▶ [Set task] Return, unaltered, every line from the beginning of the material below up to and including the one with "LPOS = Vector((.03, -.02, .24)) + LDIR * 1.8".

/---

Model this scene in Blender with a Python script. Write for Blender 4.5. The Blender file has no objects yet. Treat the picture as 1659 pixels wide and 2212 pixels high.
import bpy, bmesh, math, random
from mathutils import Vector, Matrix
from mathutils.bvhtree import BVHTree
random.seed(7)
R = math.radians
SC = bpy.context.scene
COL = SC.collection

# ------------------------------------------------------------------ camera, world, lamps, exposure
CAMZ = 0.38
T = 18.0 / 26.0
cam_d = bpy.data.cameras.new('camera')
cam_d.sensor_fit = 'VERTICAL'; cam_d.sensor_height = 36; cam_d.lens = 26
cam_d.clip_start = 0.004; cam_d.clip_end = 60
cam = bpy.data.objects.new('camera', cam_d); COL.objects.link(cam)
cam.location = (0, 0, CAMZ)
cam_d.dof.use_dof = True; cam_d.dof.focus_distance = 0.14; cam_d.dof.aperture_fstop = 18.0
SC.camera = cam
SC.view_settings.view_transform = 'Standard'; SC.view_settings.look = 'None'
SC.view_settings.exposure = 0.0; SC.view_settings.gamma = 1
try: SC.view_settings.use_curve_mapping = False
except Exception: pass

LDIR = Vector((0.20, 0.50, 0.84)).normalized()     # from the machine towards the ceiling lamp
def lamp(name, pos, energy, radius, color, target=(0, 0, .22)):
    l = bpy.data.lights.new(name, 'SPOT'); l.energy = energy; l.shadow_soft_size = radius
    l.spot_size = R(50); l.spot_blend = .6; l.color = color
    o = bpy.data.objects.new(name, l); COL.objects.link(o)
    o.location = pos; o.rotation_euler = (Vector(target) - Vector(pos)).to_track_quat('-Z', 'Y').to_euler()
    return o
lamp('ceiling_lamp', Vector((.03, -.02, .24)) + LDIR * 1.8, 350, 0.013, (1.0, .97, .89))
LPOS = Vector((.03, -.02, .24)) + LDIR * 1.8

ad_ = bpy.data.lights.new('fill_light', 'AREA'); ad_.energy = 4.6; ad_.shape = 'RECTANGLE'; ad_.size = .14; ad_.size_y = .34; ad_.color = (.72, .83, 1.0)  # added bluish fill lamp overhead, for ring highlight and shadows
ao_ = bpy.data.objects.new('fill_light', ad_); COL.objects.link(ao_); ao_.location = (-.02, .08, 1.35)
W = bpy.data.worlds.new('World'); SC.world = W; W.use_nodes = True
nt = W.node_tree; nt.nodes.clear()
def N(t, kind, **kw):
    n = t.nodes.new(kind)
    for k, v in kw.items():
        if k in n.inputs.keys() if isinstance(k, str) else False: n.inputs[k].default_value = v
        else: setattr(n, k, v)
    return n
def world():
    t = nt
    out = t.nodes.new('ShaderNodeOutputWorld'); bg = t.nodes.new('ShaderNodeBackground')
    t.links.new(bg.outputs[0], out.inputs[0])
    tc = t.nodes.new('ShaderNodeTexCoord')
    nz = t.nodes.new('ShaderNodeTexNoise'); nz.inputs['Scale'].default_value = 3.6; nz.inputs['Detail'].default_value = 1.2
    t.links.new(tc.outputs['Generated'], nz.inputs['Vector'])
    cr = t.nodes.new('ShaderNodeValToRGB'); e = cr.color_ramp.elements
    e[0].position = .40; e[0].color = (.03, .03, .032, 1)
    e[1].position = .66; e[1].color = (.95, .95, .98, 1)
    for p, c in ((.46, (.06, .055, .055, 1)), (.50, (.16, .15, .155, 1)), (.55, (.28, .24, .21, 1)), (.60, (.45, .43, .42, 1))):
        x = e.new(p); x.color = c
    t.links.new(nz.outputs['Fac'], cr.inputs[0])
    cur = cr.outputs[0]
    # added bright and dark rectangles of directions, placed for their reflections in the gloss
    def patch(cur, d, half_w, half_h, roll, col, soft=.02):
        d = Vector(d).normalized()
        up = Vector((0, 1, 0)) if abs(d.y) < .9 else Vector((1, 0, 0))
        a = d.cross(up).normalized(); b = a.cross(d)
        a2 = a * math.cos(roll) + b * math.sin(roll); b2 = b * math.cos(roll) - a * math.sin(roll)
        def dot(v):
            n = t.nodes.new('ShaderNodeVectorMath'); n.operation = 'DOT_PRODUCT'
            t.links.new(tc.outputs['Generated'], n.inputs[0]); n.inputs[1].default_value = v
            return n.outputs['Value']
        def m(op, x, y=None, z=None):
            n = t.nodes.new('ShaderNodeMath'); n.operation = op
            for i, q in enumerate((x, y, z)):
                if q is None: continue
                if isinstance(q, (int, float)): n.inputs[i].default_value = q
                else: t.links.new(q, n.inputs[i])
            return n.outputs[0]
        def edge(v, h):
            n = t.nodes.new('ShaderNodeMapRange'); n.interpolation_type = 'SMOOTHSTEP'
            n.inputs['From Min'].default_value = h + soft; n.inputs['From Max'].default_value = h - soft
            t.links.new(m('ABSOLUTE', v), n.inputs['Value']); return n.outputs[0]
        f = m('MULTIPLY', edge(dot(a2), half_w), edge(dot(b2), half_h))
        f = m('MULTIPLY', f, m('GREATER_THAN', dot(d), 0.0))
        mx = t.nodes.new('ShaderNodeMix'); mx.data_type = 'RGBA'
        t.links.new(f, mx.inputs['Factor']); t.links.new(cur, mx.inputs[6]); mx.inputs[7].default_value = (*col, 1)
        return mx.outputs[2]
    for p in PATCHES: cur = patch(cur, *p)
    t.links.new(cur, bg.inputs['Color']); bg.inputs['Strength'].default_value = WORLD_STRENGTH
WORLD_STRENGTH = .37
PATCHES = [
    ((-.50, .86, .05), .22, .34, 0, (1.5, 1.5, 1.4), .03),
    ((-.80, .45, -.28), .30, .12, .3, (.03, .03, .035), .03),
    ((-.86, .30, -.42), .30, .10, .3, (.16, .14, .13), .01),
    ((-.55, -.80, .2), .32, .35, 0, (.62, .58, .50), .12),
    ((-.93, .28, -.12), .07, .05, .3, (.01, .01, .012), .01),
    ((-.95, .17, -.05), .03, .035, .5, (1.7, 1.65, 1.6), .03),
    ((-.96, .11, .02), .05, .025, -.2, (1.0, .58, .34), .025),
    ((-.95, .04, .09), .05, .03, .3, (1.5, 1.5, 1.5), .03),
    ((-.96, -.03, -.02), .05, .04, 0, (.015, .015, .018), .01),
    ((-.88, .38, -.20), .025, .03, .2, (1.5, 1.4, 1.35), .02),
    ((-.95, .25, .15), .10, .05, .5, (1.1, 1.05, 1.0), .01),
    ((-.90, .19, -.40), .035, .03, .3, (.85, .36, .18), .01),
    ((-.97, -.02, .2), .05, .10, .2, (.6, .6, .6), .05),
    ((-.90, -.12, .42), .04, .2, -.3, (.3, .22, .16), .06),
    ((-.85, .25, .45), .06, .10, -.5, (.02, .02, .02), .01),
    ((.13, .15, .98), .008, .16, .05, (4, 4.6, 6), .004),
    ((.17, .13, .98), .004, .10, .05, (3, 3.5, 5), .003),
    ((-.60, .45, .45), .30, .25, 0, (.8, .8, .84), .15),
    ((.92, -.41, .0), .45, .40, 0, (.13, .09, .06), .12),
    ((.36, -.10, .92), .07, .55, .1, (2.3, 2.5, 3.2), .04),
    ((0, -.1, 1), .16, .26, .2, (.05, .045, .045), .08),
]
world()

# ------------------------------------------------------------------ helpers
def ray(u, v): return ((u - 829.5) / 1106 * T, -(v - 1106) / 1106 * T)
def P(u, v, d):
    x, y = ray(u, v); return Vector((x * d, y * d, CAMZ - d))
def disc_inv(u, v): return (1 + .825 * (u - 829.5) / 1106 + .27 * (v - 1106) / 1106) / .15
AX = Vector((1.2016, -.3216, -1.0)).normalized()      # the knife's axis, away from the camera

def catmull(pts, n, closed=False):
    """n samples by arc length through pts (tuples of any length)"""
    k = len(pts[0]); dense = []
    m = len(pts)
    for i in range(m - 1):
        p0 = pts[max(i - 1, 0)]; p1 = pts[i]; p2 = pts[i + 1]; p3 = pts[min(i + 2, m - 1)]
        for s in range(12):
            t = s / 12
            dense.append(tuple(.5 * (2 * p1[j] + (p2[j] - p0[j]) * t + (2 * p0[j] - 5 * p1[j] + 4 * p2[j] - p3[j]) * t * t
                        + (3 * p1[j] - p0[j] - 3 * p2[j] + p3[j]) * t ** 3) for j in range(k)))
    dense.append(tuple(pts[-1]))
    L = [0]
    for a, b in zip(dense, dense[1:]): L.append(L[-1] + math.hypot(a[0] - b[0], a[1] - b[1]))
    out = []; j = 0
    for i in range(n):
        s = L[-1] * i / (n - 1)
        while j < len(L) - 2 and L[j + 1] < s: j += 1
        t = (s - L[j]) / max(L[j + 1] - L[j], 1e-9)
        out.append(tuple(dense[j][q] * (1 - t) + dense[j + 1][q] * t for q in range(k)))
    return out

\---

▶ [Output]
Model this scene in Blender with a Python script. Write for Blender 4.5. The Blender file has no objects yet. Treat the picture as 1659 pixels wide and 2212 pixels high.
import bpy, bmesh, math, random
from mathutils import Vector, Matrix
from mathutils.bvhtree import BVHTree
random.seed(7)
R = math.radians
SC = bpy.context.scene
COL = SC.collection

# ------------------------------------------------------------------ camera, world, lamps, exposure
CAMZ = 0.38
T = 18.0 / 26.0
cam_d = bpy.data.cameras.new('camera')
cam_d.sensor_fit = 'VERTICAL'; cam_d.sensor_height = 36; cam_d.lens = 26
cam_d.clip_start = 0.004; cam_d.clip_end = 60
cam = bpy.data.objects.new('camera', cam_d); COL.objects.link(cam)
cam.location = (0, 0, CAMZ)
cam_d.dof.use_dof = True; cam_d.dof.focus_distance = 0.14; cam_d.dof.aperture_fstop = 18.0
SC.camera = cam
SC.view_settings.view_transform = 'Standard'; SC.view_settings.look = 'None'
SC.view_settings.exposure = 0.0; SC.view_settings.gamma = 1
try: SC.view_settings.use_curve_mapping = False
except Exception: pass

LDIR = Vector((0.20, 0.50, 0.84)).normalized()     # from the machine towards the ceiling lamp
def lamp(name, pos, energy, radius, color, target=(0, 0, .22)):
    l = bpy.data.lights.new(name, 'SPOT'); l.energy = energy; l.shadow_soft_size = radius
    l.spot_size = R(50); l.spot_blend = .6; l.color = color
    o = bpy.data.objects.new(name, l); COL.objects.link(o)
    o.location = pos; o.rotation_euler = (Vector(target) - Vector(pos)).to_track_quat('-Z', 'Y').to_euler()
    return o
lamp('ceiling_lamp', Vector((.03, -.02, .24)) + LDIR * 1.8, 350, 0.013, (1.0, .97, .89))
LPOS = Vector((.03, -.02, .24)) + LDIR * 1.8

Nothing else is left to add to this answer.